** Start of RECORDS **

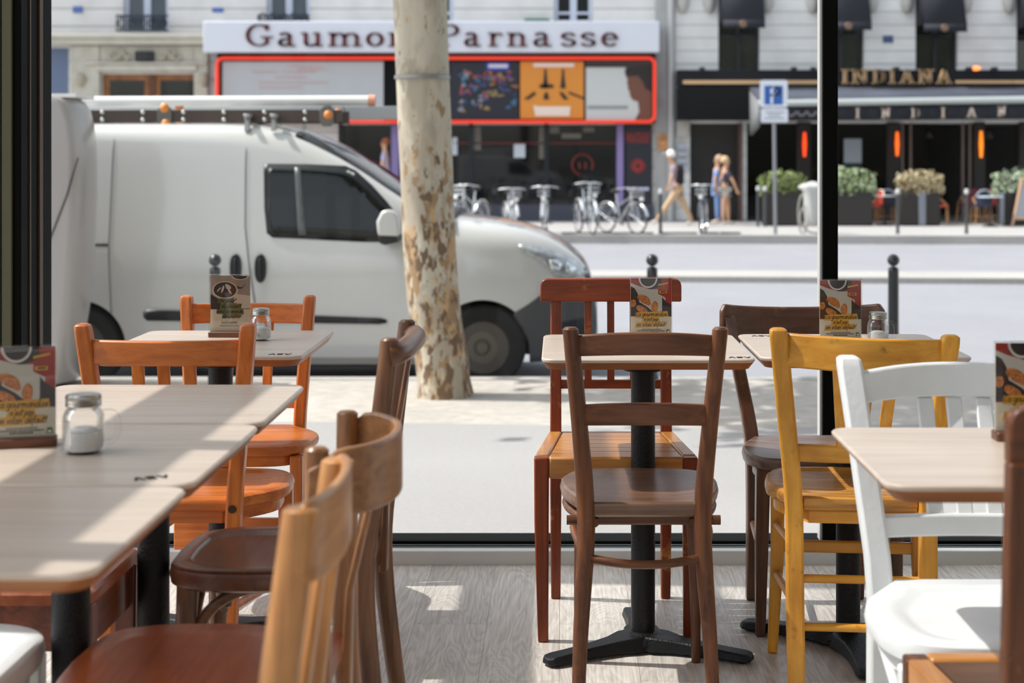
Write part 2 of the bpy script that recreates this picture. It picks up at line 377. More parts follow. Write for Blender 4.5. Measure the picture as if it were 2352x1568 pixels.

** End of RECORDS **
** Start of RECORDS **

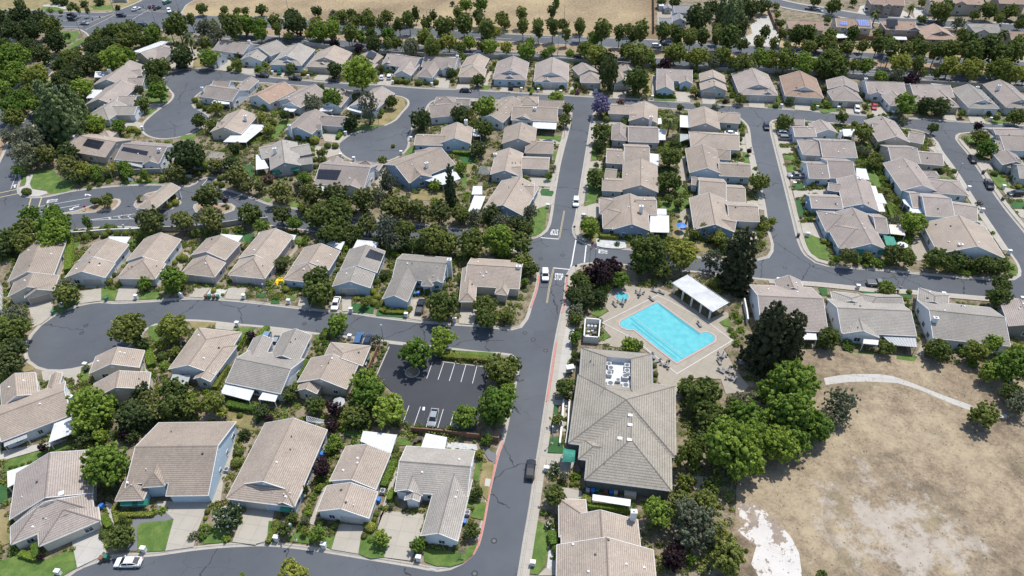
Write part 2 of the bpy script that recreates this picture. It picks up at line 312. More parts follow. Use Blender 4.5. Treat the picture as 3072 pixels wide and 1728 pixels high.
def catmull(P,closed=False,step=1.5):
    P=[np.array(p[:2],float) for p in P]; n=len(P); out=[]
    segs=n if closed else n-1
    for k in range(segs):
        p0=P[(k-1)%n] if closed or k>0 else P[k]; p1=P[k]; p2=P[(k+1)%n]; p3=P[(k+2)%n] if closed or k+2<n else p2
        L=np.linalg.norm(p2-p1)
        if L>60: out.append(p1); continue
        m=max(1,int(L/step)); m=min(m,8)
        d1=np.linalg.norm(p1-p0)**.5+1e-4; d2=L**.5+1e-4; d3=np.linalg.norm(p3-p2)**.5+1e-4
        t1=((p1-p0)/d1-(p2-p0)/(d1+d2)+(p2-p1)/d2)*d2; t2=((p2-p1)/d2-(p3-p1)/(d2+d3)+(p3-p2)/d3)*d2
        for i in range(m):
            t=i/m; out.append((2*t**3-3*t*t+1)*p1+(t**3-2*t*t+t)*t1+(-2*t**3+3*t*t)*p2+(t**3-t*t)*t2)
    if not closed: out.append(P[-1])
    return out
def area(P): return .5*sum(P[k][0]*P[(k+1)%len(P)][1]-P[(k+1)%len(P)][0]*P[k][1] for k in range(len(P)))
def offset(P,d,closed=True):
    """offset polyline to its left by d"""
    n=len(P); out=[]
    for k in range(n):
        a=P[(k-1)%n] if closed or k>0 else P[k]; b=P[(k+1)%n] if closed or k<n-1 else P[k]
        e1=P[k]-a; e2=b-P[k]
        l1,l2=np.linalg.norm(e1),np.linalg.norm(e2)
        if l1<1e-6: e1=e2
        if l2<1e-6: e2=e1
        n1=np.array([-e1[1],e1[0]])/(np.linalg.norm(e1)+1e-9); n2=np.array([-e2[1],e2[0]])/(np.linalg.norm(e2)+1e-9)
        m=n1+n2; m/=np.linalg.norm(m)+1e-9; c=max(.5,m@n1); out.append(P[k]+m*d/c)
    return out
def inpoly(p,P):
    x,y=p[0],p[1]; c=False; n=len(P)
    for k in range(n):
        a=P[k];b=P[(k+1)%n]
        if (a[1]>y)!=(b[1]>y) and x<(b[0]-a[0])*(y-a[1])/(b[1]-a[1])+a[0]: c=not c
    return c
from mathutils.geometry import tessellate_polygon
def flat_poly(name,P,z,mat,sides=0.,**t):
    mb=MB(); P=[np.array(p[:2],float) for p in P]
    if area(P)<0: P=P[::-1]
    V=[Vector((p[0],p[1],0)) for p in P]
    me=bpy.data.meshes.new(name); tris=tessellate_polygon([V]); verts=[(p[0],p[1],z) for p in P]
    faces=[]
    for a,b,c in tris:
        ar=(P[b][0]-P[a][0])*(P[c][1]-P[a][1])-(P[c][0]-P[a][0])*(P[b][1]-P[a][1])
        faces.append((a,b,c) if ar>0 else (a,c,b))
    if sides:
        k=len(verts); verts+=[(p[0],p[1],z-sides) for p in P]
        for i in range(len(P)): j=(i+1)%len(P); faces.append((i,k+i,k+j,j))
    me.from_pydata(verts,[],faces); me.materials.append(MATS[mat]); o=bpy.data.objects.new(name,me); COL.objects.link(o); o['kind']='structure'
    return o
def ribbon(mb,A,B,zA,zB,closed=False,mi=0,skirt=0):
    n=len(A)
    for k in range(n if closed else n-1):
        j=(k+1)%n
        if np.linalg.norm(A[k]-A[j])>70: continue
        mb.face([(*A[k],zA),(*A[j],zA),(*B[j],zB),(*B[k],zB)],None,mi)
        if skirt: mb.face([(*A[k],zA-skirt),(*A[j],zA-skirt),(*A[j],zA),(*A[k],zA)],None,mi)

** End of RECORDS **
** Start of RECORDS **

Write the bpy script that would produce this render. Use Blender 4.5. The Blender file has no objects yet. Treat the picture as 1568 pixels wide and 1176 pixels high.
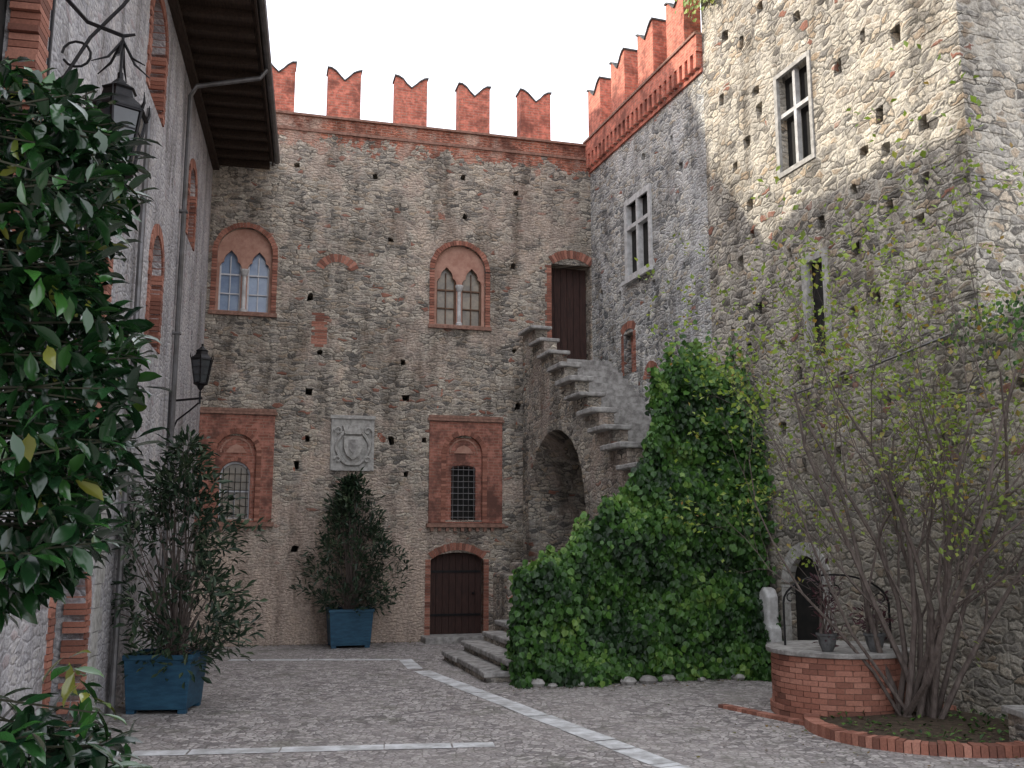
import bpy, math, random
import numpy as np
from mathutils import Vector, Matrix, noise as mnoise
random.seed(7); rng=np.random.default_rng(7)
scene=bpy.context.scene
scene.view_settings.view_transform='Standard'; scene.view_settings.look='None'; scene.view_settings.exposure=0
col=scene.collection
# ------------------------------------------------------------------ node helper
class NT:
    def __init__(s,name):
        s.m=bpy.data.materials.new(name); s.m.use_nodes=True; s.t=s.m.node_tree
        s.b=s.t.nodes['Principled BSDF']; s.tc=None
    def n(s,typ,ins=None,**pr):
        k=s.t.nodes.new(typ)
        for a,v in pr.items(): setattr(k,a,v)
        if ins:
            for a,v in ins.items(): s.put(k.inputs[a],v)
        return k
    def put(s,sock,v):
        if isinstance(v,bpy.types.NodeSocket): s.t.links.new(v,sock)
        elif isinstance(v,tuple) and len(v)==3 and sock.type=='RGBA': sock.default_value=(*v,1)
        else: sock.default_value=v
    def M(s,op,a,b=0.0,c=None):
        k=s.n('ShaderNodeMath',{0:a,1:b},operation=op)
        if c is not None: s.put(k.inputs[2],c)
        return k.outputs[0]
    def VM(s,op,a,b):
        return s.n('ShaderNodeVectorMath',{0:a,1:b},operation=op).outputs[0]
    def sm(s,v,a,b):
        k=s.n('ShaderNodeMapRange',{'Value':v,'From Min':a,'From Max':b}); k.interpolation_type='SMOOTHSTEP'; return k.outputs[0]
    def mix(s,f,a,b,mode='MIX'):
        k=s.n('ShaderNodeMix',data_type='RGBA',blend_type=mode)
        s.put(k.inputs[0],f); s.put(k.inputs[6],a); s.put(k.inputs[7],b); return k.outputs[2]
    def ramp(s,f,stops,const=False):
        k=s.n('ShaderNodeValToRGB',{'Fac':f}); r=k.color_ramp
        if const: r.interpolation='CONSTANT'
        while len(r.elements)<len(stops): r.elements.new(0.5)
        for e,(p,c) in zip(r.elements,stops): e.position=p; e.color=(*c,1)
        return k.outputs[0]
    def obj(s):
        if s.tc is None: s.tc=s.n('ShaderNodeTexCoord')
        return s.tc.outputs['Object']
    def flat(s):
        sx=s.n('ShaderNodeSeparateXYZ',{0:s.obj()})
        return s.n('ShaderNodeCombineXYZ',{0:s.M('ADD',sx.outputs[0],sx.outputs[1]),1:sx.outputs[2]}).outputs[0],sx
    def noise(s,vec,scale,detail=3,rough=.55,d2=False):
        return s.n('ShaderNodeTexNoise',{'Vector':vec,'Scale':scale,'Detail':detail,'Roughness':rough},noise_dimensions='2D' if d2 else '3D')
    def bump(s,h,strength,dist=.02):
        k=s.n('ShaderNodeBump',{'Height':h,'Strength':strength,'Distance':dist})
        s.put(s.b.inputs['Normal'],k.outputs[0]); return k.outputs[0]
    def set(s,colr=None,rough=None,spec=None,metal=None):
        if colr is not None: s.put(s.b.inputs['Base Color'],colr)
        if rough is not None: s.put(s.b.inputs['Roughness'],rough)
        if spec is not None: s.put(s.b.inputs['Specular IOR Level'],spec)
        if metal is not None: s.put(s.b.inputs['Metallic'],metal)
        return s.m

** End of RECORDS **

**EXERCISE GOAL**
Of the lines in the entries, how many include the word "wide"? State only the number.

**RESULT**
2